Problem to work on: Begin with the first line and repeat exactly through the line containing "S.view_settings.exposure = 0.25"; leave every image out.
::::::::::
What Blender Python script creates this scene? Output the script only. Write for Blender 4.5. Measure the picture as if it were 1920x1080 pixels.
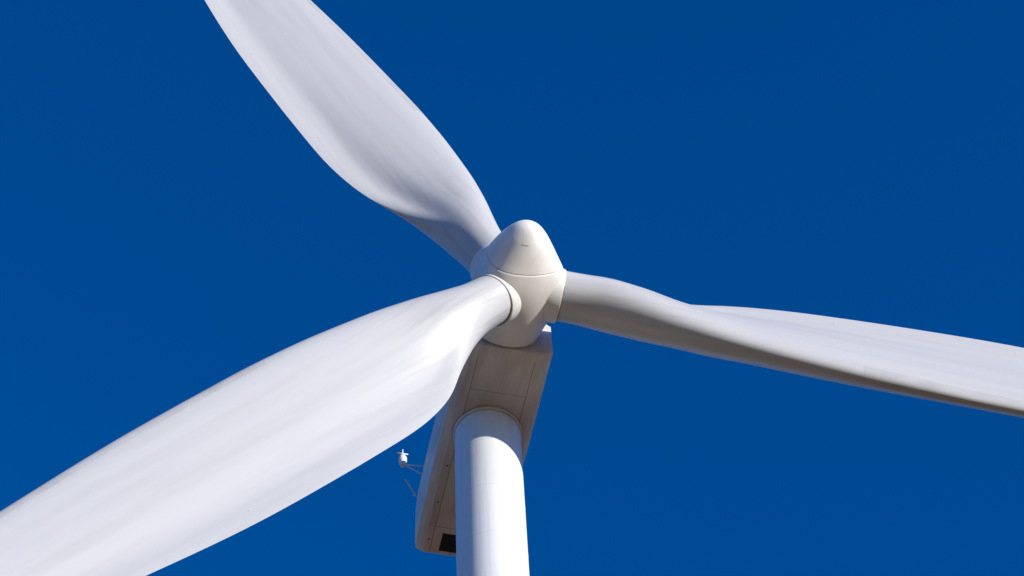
import bpy, bmesh, math, random
from mathutils import Vector, Matrix, noise

# ------------------------------------------------------------------ scene, camera, sky, sun
for o in list(bpy.data.objects):
    bpy.data.objects.remove(o)
S = bpy.context.scene
C = S.collection
R = math.radians
H = 80.0                                  # nacelle axis height over the ground

S.view_settings.view_transform = 'Standard'
S.view_settings.look = 'None'
S.view_settings.gamma = 1
S.view_settings.exposure = 0.25

CAM = Vector((0.0, -58.25, 1.7))
PITCH, PAN, ROLL, FPX = 0.9809, 0.0211, -0.0557, 4793.0
F = Vector((math.sin(PAN) * math.cos(PITCH), math.cos(PAN) * math.cos(PITCH), math.sin(PITCH)))
Rt = Vector((math.cos(PAN), -math.sin(PAN), 0))
Up = Rt.cross(F)
R2 = Rt * math.cos(ROLL) + Up * math.sin(ROLL)
U2 = -Rt * math.sin(ROLL) + Up * math.cos(ROLL)
cd = bpy.data.cameras.new('camera')
cd.sensor_width = 36.0
cd.lens = FPX / 1920 * 36.0
cd.clip_end = 20000
cam = bpy.data.objects.new('camera', cd)
C.objects.link(cam)
m = Matrix((R2, U2, -F)).transposed().to_4x4()
m.translation = CAM
cam.matrix_world = m
S.camera = cam

SUN_AZ, SUN_EL = R(57), R(11.5)             # azimuth to the right of the camera's back
sd = Vector((math.sin(SUN_AZ) * math.cos(SUN_EL), -math.cos(SUN_AZ) * math.cos(SUN_EL), math.sin(SUN_EL)))
w = bpy.data.worlds.new('World')
S.world = w
w.use_nodes = True
nt = w.node_tree
nt.nodes.clear()
out = nt.nodes.new('ShaderNodeOutputWorld')
bg = nt.nodes.new('ShaderNodeBackground')
sky = nt.nodes.new('ShaderNodeTexSky')
sky.sky_type = 'NISHITA'
sky.sun_disc = False
sky.sun_elevation = SUN_EL
sky.sun_rotation = math.atan2(sd.x, sd.y)
sky.altitude = 1200
sky.air_density = 1.0
sky.dust_density = 0.1
sky.ozone_density = 4.0
hs = nt.nodes.new('ShaderNodeHueSaturation')
hs.inputs['Saturation'].default_value = 1.5
hs.inputs['Value'].default_value = 1.0
bg.inputs['Strength'].default_value = 0.15
nt.links.new(sky.outputs[0], hs.inputs['Color'])
tint = nt.nodes.new('ShaderNodeMix')
tint.data_type = 'RGBA'
tint.blend_type = 'MULTIPLY'
tint.inputs[0].default_value = 1.0
tint.inputs[7].default_value = (1.0, 0.86, 1.14, 1)
nt.links.new(hs.outputs[0], tint.inputs[6])
nt.links.new(tint.outputs[2], bg.inputs['Color'])
nt.links.new(bg.outputs[0], out.inputs[0])

sl = bpy.data.lights.new('sun', 'SUN')
sl.energy = 4.6
sl.angle = R(0.53)
sl.color = (1.0, 0.95, 0.87)
so = bpy.data.objects.new('sun', sl)
C.objects.link(so)
so.rotation_euler = sd.to_track_quat('Z', 'Y').to_euler()

# ------------------------------------------------------------------ materials
def mat(name, col, rough=0.4, var=0.03, scale=1.2, stain=None, spec=0.4, bump=0.0, streak=(1, 1, 1)):
    M = bpy.data.materials.new(name)
    M.use_nodes = True
    n = M.node_tree
    b = n.nodes['Principled BSDF']
    b.inputs['Roughness'].default_value = rough
    b.inputs['Specular IOR Level'].default_value = spec
    tc = n.nodes.new('ShaderNodeTexCoord')
    mp = n.nodes.new('ShaderNodeMapping')
    mp.inputs['Scale'].default_value = streak
    n.links.new(tc.outputs['Object'], mp.inputs[0])
    nz = n.nodes.new('ShaderNodeTexNoise')
    nz.inputs['Scale'].default_value = scale
    nz.inputs['Detail'].default_value = 8
    nz.inputs['Roughness'].default_value = 0.6
    n.links.new(mp.outputs[0], nz.inputs['Vector'])
    cr = n.nodes.new('ShaderNodeValToRGB')
    st = stain or tuple(c * (1 - 4 * var) for c in col)
    cr.color_ramp.elements[0].position = 0.28
    cr.color_ramp.elements[0].color = (*st, 1)
    cr.color_ramp.elements[1].position = 0.56
    cr.color_ramp.elements[1].color = (*col, 1)
    n.links.new(nz.outputs[0], cr.inputs[0])
    n.links.new(cr.outputs[0], b.inputs['Base Color'])
    rr = n.nodes.new('ShaderNodeMapRange')
    rr.inputs['To Min'].default_value = rough + 0.12
    rr.inputs['To Max'].default_value = rough - 0.05
    n.links.new(nz.outputs[0], rr.inputs[0])
    n.links.new(rr.outputs[0], b.inputs['Roughness'])
    if bump:
        bp = n.nodes.new('ShaderNodeBump')
        bp.inputs['Strength'].default_value = bump
        bp.inputs['Distance'].default_value = 0.02
        n.links.new(nz.outputs[0], bp.inputs['Height'])
        n.links.new(bp.outputs[0], b.inputs['Normal'])
    return M

M_TOWER = mat('tower_paint', (0.79, 0.80, 0.80), 0.42, 0.02, 0.9, streak=(1, 1, 0.12), stain=(0.70, 0.70, 0.69))
M_NAC = mat('nacelle_gelcoat', (0.76, 0.71, 0.65), 0.45, 0.03, 0.8, stain=(0.60, 0.51, 0.44), streak=(0.5, 1.5, 1.5))
M_SPIN = mat('spinner_gelcoat', (0.84, 0.81, 0.76), 0.38, 0.02, 0.9, stain=(0.70, 0.67, 0.62), streak=(0.6, 1, 1))
M_BLADE = mat('blade_gelcoat', (0.545, 0.54, 0.54), 0.34, 0.02, 0.7, stain=(0.48, 0.475, 0.475), streak=(1, 1.6, 0.10))
def add_grime(M, axis_from, axis_to, col, amount, streak, scale):
    """runs of grease and dust that thin out along the local z axis from the root"""
    n = M.node_tree
    b = n.nodes['Principled BSDF']
    src = b.inputs['Base Color'].links[0].from_socket
    tc = n.nodes.new('ShaderNodeTexCoord')
    mp = n.nodes.new('ShaderNodeMapping'); mp.inputs['Scale'].default_value = streak
    nz = n.nodes.new('ShaderNodeTexNoise'); nz.inputs['Scale'].default_value = scale; nz.inputs['Detail'].default_value = 6
    sp = n.nodes.new('ShaderNodeSeparateXYZ')
    mr = n.nodes.new('ShaderNodeMapRange'); mr.inputs[1].default_value = axis_from; mr.inputs[2].default_value = axis_to
    mr.inputs[3].default_value = 1; mr.inputs[4].default_value = 0.25
    st = n.nodes.new('ShaderNodeMapRange'); st.inputs[1].default_value = 0.52; st.inputs[2].default_value = 0.72
    st.inputs[3].default_value = 0; st.inputs[4].default_value = amount
    mu = n.nodes.new('ShaderNodeMath'); mu.operation = 'MULTIPLY'
    mx = n.nodes.new('ShaderNodeMix'); mx.data_type = 'RGBA'; mx.inputs[7].default_value = (*col, 1)
    L = n.links.new
    L(tc.outputs['Object'], mp.inputs[0]); L(mp.outputs[0], nz.inputs['Vector']); L(tc.outputs['Object'], sp.inputs[0])
    L(sp.outputs[2], mr.inputs[0]); L(nz.outputs[0], st.inputs[0]); L(mr.outputs[0], mu.inputs[0]); L(st.outputs[0], mu.inputs[1])
    L(mu.outputs[0], mx.inputs[0]); L(src, mx.inputs[6]); L(mx.outputs[2], b.inputs['Base Color'])
add_grime(M_BLADE, 2, 14, (0.36, 0.34, 0.32), 0.48, (1.5, 2.2, 0.07), 1.7)
add_grime(M_TOWER, 79, 60, (0.50, 0.47, 0.43), 0.30, (3.0, 3.0, 0.07), 1.6)
add_grime(M_NAC, -2, 2, (0.36, 0.28, 0.22), 0.45, (0.35, 2.5, 2.5), 1.3)
M_TAPE = mat('leading_edge_tape', (0.52, 0.515, 0.515), 0.24, 0.02, 2.0, stain=(0.42, 0.41, 0.40), streak=(1, 1, 0.3))
M_DARK = mat('dark_gap', (0.02, 0.02, 0.022), 0.7, 0.02, 3)
M_SEAL = mat('grey_sealant', (0.22, 0.21, 0.20), 0.7, 0.03, 3)
M_SLOT = mat('slot_sealant', (0.42, 0.40, 0.38), 0.7, 0.02, 3)
M_DARKMET = mat('dark_louvre_paint', (0.05, 0.05, 0.055), 0.5, 0.02, 3)
M_METAL = mat('galvanised_metal', (0.62, 0.62, 0.60), 0.35, 0.03, 6)
M_EARTH = mat('dry_earth', (0.33, 0.18, 0.08), 0.9, 0.05, 0.05, stain=(0.18, 0.10, 0.045), spec=0.1)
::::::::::
Correct answer:
What Blender Python script creates this scene? Output the script only. Write for Blender 4.5. Measure the picture as if it were 1920x1080 pixels.
import bpy, bmesh, math, random
from mathutils import Vector, Matrix, noise

# ------------------------------------------------------------------ scene, camera, sky, sun
for o in list(bpy.data.objects):
    bpy.data.objects.remove(o)
S = bpy.context.scene
C = S.collection
R = math.radians
H = 80.0                                  # nacelle axis height over the ground

S.view_settings.view_transform = 'Standard'
S.view_settings.look = 'None'
S.view_settings.gamma = 1
S.view_settings.exposure = 0.25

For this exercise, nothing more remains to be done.